So in exciting news, today is Books and Things’s first birthday. I started this blog exactly a year ago today. 41 book reviews later, here we are. This is weird. Anyway, onwards:
Released earlier this
year, The Girl on the Train is one of
those books everyone is talking
about. It’s sold over 1.5 million copies and the film rights have already been
bought. Apparently it’s the next Gone
Girl. The basic premise is as follows: Rachel, a divorcee turned alcoholic
in her early-thirties, takes the same commuter train into London every day.
From the train she can see the back gardens of her old street; sometimes she
sees her ex-husband and his new wife, but mostly she watches their neighbours
down the street, a seemingly perfect couple she nicknames Jess and Jason. Then,
when ‘Jess’ (whose real name is Megan) goes missing, Rachel finds herself
caught up in a mystery she doesn’t understand.
As it happens, I
really wasn’t expecting to like this novel. Sometimes when books get as
thoroughly hyped as The Girl on the Train
has been, I start assuming they’re probably over-rated, or I lower my
expectations just so I’m not disappointed if the book’s been built up too much.
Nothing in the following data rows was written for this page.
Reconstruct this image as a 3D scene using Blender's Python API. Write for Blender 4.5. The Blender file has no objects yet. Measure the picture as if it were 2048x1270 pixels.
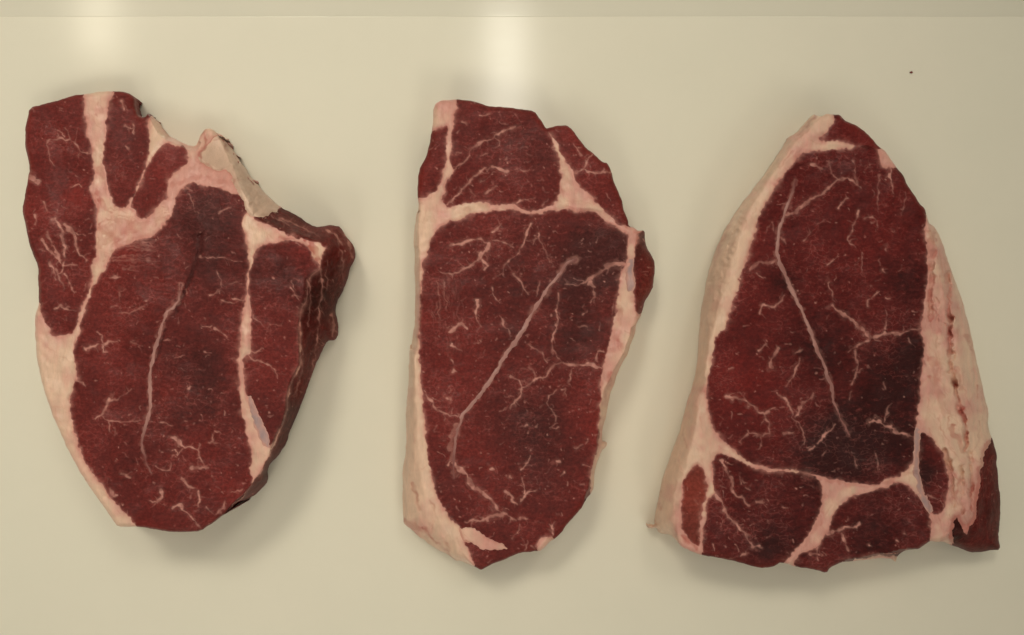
import bpy, math, random
import numpy as np

# ------------------------------------------------------------------ camera, world, lamps
SC = bpy.context.scene
COL = SC.collection
K = 0.0002            # metres on the worktop per reference pixel
H = 0.36              # camera height above the worktop
cam_d = bpy.data.cameras.new('camera')
cam = bpy.data.objects.new('camera', cam_d)
COL.objects.link(cam)
cam.location = (0, 0, H)
cam.rotation_euler = (0, 0, 0)
cam_d.sensor_width = 36.0
cam_d.lens = 36.0 * H / (2048 * K)
cam_d.clip_start = 0.01
cam_d.clip_end = 20
SC.camera = cam

w = bpy.data.worlds.new('World')
SC.world = w
w.use_nodes = True
w.node_tree.nodes['Background'].inputs[0].default_value = (1.0, 0.93, 0.79, 1)
w.node_tree.nodes['Background'].inputs[1].default_value = 0.265

def area_lamp(name, loc, target, sx, sy, power, color):
    d = bpy.data.lights.new(name, 'AREA')
    d.shape = 'RECTANGLE'; d.size = sx; d.size_y = sy
    d.energy = power; d.color = color
    o = bpy.data.objects.new(name, d)
    COL.objects.link(o)
    o.location = loc
    v = np.array(target, float) - np.array(loc, float)
    from mathutils import Vector
    o.rotation_euler = Vector(v).to_track_quat('-Z', 'Y').to_euler()
    return o

# unseen soft lamps added around the worktop; narrow spread fades the pool lower right
for nm, loc, aim, pw in (('key_lamp', (-0.52, 1.06, 1.42), (-0.12, 0.075, 0), 0.36),
                         ('added_back_fill', (0.40, 1.06, 1.42), (-0.115, 0.085, 0), 0.175),
                         ('added_front_fill', (0.42, -1.08, 1.42), (-0.125, 0.06, 0), 0.155),
                         ('added_front_fill', (-0.50, -1.08, 1.42), (-0.125, 0.075, 0), 0.14)):
    k = area_lamp(nm, loc, aim, 0.62, 0.62, pw, (1.0, 0.925, 0.79))
    k.data.spread = math.radians(22)
def tube(name, loc, sx, sy, power, color):
    d = bpy.data.lights.new(name, 'AREA'); d.shape = 'RECTANGLE'
    d.size = sx; d.size_y = sy; d.energy = power; d.color = color
    o = bpy.data.objects.new(name, d); COL.objects.link(o); o.location = loc
    return o
# two ceiling tubes running away from the camera: the two streaks mirrored in the worktop
tube('ceiling_tube_lamp', (-0.015, 0.61, 2.0), 0.100, 0.42, 1.35, (1.0, 0.95, 0.82))
tube('ceiling_tube_lamp', (-1.085, 1.05, 2.0), 0.080, 0.72, 1.9, (1.0, 0.91, 0.70))

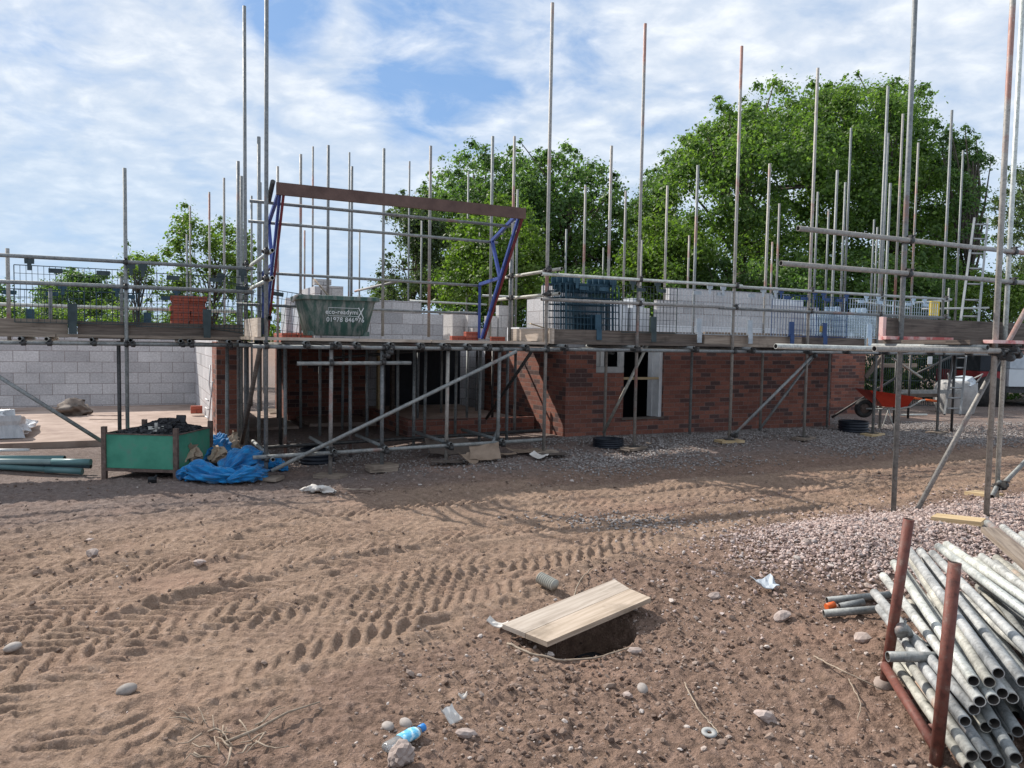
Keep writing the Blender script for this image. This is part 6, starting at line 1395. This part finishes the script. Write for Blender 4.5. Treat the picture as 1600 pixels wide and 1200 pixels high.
tree('cherry_tree', [(1470, 200), (1505, 195), (1530, 215), (1525, 232), (1552, 245), (1550, 262), (1528, 275), (1548, 300), (1535, 330), (1550, 360), (1500, 380), (1470, 300)], 26.0, 1.5, 70, 90, .17, LEAF_DK, 'drooping feathery boughs at the right flank of the wide full tree', seed=13, cr=.45, hang=True, trunk=1510)
tree('poplar_tree', [(1545, 330), (1550, 285), (1560, 262), (1580, 258), (1600, 250), (1660, 240), (1690, 300), (1690, 520), (1540, 520), (1555, 420)], 36.0, 2.5, 170, 120, .16, LEAF_GY, 'grey green tree at the right edge of the photo', seed=14, cr=.7, trunk=1610)
tree('oak_tree', [(690, 475), (690, 420), (705, 390), (715, 340), (735, 322), (770, 300), (800, 310), (835, 330), (850, 370), (840, 420), (840, 470)], 21.0, 1.3, 130, 130, .14, LEAF_YG, 'small yellow green tree behind the raised loading gate', seed=15, cr=.5, trunk=760)
tree('lime_tree', [(690, 480), (640, 430), (648, 380), (640, 330), (665, 280), (678, 255), (690, 232), (708, 240), (722, 218), (740, 212), (760, 228), (775, 232), (790, 220), (815, 245), (830, 300), (830, 480)], 30.0, 2.6, 250, 130, .17, LEAF_DK, 'dark blue green tree crowned with upright tufts, left of the tall middle pole', seed=16, cr=.7, trunk=745)
tree('ash_tree', [(800, 235), (822, 218), (845, 235), (865, 240), (885, 222), (905, 240), (925, 222), (945, 235), (960, 262), (975, 300), (985, 350), (975, 430), (970, 500), (800, 500), (790, 330)], 28.5, 2.6, 290, 130, .17, LEAF_DK, 'mid green tree between the tall middle pole and the broad bright tree', seed=17, cr=.7, trunk=880)
tree('willow_tree', [(570, 470), (578, 430), (600, 400), (610, 370), (595, 345), (612, 310), (640, 295), (660, 290), (690, 330), (700, 400), (695, 480)], 26.0, 1.6, 110, 110, .14, LEAF_GY, 'thin pale green tree at the left flank of the dark blue green one', seed=18, cr=.5, trunk=640, dens=.6)
tree('hawthorn_tree', [(960, 480), (955, 400), (975, 330), (1000, 290), (1020, 245), (1040, 235), (1060, 280), (1060, 480)], 33.0, 1.8, 230, 120, .15, LEAF_DK, 'olive grey tree in the gap left of the broad bright tree', seed=19, cr=.55, trunk=1000)
tree('oak_tree', [(955, 480), (965, 410), (985, 370), (1000, 345), (1040, 330), (1090, 340), (1120, 380), (1130, 480)], 23.0, 1.5, 130, 130, .15, LEAF_YG, 'low fresh green tree in front of the broad bright tree', seed=20, cr=.5, trunk=1030)
tree('birch_tree', [(245, 470), (250, 400), (268, 370), (275, 335), (292, 300), (300, 305), (312, 345), (330, 350), (350, 335), (372, 345), (392, 365), (405, 420), (400, 470)], 20.0, 1.1, 105, 75, .105, LEAF_YG, 'young leafy tree behind the left deck with a single tall tip', seed=21, cr=.36, trunk=330)
tree('sapling', [(185, 440), (170, 392), (200, 378), (205, 362), (232, 360), (238, 395), (255, 410), (245, 450)], 19.0, .7, 34, 40, .10, LEAF_YG, 'sparse sapling with loose twigs, left of the young leafy tree', seed=22, cr=.3, trunk=218)
hg = 'shrubs behind the left deck'
tree('shrub', [(55, 480), (60, 445), (85, 425), (120, 418), (165, 425), (190, 450), (195, 500), (55, 500)], 32.0, 1.6, 120, 110, .14, LEAF_DK, 'round dark bush seen through the left brick guards', 'shrub', .5, seed=23, group=hg)
tree('shrub', [(-60, 500), (-40, 435), (0, 430), (22, 450), (30, 500)], 30.0, 1.2, 60, 90, .14, LEAF_DK, 'dark bush at the left edge behind the scaffold', 'shrub', .5, seed=24, group=hg)
tree('shrub', [(-60, 535), (-30, 470), (60, 462), (130, 470), (200, 465), (260, 470), (330, 462), (390, 468), (440, 480), (440, 535)], 24.0, 1.0, 190, 90, .13, LEAF_YG, 'long low green shrub row below the round dark bush', 'shrub', .42, seed=25, group=hg)
tree('shrub', [(470, 500), (478, 450), (495, 432), (515, 440), (530, 470), (560, 460), (620, 440), (660, 455), (690, 450), (690, 520), (470, 520)], 27.0, 1.0, 110, 90, .13, LEAF_GY, 'grey green bushes showing behind the green tub', 'shrub', .42, seed=26, group=hg)
hg2 = 'undergrowth below the big trees'
tree('shrub', [(690, 560), (690, 450), (760, 430), (860, 425), (960, 420), (960, 560)], 23.5, 1.2, 170, 90, .14, LEAF_DK, 'dark undergrowth below the trees left of the second tall pole', 'shrub', .55, seed=27, group=hg2)
tree('shrub', [(950, 560), (960, 420), (1050, 400), (1200, 400), (1290, 410), (1290, 560)], 22.5, 1.2, 210, 90, .14, LEAF_DK, 'dark undergrowth below the broad bright tree', 'shrub', .55, seed=28, group=hg2)
tree('shrub', [(1280, 640), (1270, 410), (1350, 390), (1450, 400), (1540, 420), (1620, 440), (1660, 440), (1660, 640)], 25.0, 1.2, 330, 100, .15, LEAF_DK, 'dark undergrowth behind the closest scaffold and the lorry', 'shrub', .6, seed=29, group=hg2)
tree('shrub', [(1490, 500), (1500, 440), (1530, 415), (1570, 430), (1620, 430), (1640, 500)], 21.5, .7, 70, 90, .11, LEAF_YG, 'pale grassy bush right of the upper ladder', 'shrub', .4, seed=30, group=hg2)
for _o in C.objects:
    if 'label' in _o and len(_o['label'].split()) > 16: print('LONG', _o.name, _o['label'])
Besides that, I’m often tentative about picking up crime fiction or thrillers; I
somehow got it into my head a few years ago that I don’t like thrillers, although
whenever I do read them I’m reminded that it isn’t actually the case. I think a
read a couple of bad thrillers a few years ago, which possibly prejudiced me a
bit; or I confuse my dislike of horror with a dislike of thrillers too.
But I actually really
liked The Girl on the Train.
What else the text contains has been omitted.